● EXERCISE OBJECTIVE
From the entries below, copy every line holding the word "script".

● Scenes as source code
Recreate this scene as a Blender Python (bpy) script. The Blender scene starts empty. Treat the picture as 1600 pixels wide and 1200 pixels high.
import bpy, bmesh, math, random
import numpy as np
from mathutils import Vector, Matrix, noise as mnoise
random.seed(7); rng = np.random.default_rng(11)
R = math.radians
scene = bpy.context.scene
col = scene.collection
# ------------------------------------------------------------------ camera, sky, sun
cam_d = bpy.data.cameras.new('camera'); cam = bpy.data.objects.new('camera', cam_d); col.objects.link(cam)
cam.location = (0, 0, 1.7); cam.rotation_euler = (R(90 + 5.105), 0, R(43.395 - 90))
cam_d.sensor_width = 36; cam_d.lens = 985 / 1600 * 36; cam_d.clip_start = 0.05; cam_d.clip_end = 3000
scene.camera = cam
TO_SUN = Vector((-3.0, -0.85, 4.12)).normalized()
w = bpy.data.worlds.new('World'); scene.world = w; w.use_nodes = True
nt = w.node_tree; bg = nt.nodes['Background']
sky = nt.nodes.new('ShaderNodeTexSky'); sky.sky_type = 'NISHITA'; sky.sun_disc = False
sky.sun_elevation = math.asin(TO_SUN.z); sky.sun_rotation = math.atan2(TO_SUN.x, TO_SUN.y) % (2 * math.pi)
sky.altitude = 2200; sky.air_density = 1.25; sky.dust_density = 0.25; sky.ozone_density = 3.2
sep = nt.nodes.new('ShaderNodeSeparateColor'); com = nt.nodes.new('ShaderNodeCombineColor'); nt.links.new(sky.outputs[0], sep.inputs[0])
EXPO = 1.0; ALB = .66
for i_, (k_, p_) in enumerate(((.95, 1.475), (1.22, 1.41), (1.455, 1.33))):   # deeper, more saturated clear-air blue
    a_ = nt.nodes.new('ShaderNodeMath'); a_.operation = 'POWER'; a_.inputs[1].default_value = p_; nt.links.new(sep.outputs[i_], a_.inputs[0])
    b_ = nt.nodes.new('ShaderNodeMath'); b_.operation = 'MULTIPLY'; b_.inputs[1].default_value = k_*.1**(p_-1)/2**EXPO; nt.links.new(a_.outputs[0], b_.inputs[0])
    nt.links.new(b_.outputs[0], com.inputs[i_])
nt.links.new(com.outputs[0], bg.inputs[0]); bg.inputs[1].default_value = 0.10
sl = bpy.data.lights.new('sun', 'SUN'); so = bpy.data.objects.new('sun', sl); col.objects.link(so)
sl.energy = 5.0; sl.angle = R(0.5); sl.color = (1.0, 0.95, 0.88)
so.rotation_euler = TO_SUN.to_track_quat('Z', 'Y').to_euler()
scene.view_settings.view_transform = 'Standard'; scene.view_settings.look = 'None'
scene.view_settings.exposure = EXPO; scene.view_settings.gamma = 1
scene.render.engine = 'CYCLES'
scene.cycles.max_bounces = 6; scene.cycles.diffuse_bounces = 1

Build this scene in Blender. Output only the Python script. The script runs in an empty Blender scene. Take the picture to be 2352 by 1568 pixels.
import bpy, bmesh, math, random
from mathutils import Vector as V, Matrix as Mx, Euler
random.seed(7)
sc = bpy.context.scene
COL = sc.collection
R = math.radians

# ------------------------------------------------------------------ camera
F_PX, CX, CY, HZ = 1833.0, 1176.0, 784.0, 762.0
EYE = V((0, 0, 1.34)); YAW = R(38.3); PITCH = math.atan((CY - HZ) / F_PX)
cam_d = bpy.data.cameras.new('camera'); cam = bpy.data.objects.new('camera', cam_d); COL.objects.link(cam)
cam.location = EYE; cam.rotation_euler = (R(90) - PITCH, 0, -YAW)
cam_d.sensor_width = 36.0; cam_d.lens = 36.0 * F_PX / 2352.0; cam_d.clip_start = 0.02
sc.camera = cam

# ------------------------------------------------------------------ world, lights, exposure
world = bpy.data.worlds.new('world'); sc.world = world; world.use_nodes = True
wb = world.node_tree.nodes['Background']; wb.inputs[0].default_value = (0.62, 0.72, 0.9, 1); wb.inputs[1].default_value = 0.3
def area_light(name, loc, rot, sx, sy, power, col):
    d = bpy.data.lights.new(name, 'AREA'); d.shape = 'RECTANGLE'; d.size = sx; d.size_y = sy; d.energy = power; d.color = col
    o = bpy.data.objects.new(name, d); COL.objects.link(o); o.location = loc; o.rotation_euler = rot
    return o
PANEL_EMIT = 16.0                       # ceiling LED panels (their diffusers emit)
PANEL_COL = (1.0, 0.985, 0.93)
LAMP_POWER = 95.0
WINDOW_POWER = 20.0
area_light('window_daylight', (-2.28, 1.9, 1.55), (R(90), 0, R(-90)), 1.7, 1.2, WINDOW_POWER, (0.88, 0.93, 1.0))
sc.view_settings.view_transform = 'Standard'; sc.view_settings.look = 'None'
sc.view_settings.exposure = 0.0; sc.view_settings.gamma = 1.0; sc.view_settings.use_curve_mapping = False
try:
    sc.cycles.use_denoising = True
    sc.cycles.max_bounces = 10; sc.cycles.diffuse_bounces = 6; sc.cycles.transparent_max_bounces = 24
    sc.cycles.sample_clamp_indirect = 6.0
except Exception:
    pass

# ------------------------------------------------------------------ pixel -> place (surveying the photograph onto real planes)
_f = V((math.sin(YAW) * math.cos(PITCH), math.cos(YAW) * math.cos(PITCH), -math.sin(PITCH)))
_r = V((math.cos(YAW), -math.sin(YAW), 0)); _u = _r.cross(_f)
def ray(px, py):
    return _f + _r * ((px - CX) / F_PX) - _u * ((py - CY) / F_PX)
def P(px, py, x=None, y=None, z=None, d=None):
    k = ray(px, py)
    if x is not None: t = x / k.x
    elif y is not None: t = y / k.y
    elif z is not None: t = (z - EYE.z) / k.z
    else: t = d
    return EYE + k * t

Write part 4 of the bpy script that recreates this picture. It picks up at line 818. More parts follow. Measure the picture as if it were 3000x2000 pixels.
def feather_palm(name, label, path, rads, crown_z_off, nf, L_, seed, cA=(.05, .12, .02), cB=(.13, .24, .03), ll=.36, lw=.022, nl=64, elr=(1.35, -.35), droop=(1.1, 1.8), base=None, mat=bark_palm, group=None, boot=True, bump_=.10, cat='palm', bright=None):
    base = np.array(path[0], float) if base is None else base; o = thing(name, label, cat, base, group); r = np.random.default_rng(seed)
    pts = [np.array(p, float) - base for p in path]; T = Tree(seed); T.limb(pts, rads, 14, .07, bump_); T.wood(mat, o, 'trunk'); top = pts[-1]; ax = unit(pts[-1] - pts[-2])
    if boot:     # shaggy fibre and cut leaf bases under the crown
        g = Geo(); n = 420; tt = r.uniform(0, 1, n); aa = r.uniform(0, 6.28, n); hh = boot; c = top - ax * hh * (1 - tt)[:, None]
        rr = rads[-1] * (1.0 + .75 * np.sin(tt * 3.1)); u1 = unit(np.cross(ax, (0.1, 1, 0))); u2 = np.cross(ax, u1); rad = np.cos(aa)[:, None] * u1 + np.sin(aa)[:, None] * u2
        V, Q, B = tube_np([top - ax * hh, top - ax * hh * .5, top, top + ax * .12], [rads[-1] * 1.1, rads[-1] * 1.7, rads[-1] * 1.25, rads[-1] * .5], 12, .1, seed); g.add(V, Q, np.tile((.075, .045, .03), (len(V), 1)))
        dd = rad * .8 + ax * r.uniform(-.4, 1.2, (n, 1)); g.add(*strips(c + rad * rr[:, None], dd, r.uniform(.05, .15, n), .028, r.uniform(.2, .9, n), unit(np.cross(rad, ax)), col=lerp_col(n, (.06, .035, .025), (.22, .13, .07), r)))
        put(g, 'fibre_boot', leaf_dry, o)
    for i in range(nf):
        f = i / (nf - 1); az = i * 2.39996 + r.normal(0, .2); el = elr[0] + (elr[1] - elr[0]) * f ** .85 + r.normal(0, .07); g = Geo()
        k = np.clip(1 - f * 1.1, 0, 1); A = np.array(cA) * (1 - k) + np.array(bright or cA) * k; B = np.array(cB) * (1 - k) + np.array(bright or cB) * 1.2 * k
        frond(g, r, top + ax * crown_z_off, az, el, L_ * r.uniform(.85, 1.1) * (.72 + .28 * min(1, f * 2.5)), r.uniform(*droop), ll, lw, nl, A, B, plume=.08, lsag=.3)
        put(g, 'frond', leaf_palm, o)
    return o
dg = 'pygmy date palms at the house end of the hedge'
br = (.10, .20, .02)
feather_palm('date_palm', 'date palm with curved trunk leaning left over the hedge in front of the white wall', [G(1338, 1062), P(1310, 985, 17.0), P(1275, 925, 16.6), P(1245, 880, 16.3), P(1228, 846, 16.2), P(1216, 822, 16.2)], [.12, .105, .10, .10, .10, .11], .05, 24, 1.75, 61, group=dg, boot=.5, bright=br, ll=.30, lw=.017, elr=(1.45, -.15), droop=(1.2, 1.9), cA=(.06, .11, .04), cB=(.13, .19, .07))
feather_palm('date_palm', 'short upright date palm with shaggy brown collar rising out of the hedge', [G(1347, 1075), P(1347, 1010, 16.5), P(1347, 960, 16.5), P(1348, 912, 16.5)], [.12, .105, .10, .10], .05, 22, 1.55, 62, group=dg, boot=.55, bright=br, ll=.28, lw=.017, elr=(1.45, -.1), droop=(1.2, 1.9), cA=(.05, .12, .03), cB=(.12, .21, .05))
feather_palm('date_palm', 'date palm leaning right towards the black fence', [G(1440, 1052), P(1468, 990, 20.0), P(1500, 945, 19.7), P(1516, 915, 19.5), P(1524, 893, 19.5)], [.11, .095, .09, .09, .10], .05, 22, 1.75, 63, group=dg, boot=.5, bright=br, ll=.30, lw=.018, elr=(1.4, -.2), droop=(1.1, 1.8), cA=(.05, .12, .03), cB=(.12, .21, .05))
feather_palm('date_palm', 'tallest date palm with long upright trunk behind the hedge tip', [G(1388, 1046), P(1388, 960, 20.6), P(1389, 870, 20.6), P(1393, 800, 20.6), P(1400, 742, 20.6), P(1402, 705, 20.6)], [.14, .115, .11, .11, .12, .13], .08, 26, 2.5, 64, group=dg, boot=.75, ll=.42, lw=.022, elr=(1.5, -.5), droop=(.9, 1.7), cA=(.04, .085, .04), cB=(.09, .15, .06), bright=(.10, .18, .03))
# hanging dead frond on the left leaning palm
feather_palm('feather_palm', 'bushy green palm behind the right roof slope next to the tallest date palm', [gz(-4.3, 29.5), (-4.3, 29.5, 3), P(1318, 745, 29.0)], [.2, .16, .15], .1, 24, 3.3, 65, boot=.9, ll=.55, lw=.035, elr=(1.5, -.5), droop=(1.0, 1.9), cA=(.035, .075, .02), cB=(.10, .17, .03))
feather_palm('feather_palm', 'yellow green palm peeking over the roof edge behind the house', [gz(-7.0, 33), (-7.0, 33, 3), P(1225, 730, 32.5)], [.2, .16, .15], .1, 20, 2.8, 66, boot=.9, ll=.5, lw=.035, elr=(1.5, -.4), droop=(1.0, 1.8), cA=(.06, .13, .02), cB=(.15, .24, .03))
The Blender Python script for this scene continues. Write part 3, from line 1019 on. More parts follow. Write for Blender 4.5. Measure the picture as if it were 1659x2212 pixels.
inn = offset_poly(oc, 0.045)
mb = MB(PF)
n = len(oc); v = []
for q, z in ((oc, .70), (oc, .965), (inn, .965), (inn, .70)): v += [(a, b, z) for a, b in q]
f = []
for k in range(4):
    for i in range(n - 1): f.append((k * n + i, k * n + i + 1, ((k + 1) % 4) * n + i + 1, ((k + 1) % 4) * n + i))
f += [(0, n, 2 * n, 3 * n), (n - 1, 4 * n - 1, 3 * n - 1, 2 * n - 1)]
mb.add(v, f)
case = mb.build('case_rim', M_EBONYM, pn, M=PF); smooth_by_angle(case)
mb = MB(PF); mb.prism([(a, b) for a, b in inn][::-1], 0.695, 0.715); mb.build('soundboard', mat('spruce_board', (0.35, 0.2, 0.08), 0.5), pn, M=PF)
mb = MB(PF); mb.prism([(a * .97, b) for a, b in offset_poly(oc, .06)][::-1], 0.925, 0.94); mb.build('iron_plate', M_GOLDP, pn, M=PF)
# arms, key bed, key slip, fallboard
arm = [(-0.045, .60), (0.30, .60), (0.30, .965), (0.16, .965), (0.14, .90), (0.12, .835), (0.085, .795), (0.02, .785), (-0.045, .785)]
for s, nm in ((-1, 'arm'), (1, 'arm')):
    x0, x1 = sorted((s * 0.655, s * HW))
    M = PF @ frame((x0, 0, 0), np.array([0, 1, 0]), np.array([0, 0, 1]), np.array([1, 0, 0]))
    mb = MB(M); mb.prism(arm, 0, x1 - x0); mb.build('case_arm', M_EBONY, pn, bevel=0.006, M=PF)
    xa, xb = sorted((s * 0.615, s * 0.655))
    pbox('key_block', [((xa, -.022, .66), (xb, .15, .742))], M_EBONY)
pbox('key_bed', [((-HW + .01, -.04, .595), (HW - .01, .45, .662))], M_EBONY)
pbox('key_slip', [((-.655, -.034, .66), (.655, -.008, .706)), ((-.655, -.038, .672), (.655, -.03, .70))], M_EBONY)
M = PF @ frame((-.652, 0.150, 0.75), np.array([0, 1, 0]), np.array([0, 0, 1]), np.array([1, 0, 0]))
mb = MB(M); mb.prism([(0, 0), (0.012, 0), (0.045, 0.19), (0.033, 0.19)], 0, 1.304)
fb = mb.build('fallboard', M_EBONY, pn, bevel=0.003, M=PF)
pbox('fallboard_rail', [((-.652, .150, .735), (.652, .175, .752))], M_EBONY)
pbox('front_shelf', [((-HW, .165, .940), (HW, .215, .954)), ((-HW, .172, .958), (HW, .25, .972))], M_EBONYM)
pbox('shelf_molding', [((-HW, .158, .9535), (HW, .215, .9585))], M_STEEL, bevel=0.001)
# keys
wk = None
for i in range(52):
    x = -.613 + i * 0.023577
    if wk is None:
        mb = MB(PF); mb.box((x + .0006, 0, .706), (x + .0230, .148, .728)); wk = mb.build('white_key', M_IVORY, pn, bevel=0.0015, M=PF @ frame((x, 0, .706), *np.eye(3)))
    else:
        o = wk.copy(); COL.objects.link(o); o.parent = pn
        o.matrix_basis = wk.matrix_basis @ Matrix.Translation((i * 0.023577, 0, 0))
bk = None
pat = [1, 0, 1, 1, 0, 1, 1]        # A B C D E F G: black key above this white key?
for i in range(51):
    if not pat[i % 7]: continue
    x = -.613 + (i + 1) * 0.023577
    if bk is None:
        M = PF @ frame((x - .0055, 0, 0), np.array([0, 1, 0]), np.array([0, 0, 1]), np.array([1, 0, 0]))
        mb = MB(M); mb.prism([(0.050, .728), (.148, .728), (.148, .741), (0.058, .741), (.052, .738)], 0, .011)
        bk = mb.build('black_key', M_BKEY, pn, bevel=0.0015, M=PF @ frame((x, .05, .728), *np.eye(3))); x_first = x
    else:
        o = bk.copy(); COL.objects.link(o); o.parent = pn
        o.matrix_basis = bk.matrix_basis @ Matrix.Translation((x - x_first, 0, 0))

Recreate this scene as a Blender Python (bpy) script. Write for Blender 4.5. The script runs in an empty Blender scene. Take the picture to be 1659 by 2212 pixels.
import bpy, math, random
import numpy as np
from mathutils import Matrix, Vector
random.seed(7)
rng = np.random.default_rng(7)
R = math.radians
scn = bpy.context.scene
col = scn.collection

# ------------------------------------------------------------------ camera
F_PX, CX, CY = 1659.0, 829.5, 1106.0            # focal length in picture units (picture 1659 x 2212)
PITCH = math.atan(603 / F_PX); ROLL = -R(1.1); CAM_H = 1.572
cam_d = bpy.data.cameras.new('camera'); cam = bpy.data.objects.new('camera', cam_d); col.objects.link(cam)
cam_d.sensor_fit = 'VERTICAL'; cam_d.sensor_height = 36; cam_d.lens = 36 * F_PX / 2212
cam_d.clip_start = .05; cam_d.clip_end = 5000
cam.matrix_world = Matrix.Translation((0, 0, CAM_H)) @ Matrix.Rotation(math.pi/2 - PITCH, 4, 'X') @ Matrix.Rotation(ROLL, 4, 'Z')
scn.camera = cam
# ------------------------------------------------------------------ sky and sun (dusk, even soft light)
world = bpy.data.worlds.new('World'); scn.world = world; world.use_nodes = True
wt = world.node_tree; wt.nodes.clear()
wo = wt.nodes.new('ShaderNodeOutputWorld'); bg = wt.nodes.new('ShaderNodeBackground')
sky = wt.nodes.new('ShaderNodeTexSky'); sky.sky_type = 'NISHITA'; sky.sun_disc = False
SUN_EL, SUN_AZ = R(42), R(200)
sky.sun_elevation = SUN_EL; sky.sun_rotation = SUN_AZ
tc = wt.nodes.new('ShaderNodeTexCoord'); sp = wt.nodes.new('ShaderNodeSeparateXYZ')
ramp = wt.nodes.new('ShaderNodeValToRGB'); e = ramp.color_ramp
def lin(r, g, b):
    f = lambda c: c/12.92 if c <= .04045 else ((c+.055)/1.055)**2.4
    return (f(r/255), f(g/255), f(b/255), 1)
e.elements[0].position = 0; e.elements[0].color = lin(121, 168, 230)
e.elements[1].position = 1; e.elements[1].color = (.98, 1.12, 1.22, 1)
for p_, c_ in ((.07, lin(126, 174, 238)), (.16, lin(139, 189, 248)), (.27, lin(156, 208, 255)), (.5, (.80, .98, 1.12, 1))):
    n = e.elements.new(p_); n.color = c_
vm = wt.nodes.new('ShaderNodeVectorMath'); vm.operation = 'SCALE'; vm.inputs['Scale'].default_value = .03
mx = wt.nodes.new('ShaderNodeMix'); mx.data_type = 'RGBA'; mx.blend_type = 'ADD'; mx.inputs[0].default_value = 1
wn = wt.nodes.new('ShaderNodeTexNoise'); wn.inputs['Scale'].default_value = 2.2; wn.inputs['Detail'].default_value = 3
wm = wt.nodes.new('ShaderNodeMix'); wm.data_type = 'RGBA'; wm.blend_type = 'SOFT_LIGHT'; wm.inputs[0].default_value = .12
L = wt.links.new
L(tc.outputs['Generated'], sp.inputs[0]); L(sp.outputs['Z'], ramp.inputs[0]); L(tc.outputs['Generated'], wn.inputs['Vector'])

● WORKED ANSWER
Recreate this scene as a Blender Python (bpy) script. The Blender scene starts empty. Treat the picture as 1600 pixels wide and 1200 pixels high.
Build this scene in Blender. Output only the Python script. The script runs in an empty Blender scene. Take the picture to be 2352 by 1568 pixels.
Write part 4 of the bpy script that recreates this picture. It picks up at line 818. More parts follow. Measure the picture as if it were 3000x2000 pixels.
The Blender Python script for this scene continues. Write part 3, from line 1019 on. More parts follow. Write for Blender 4.5. Measure the picture as if it were 1659x2212 pixels.
Recreate this scene as a Blender Python (bpy) script. Write for Blender 4.5. The script runs in an empty Blender scene. Take the picture to be 1659 by 2212 pixels.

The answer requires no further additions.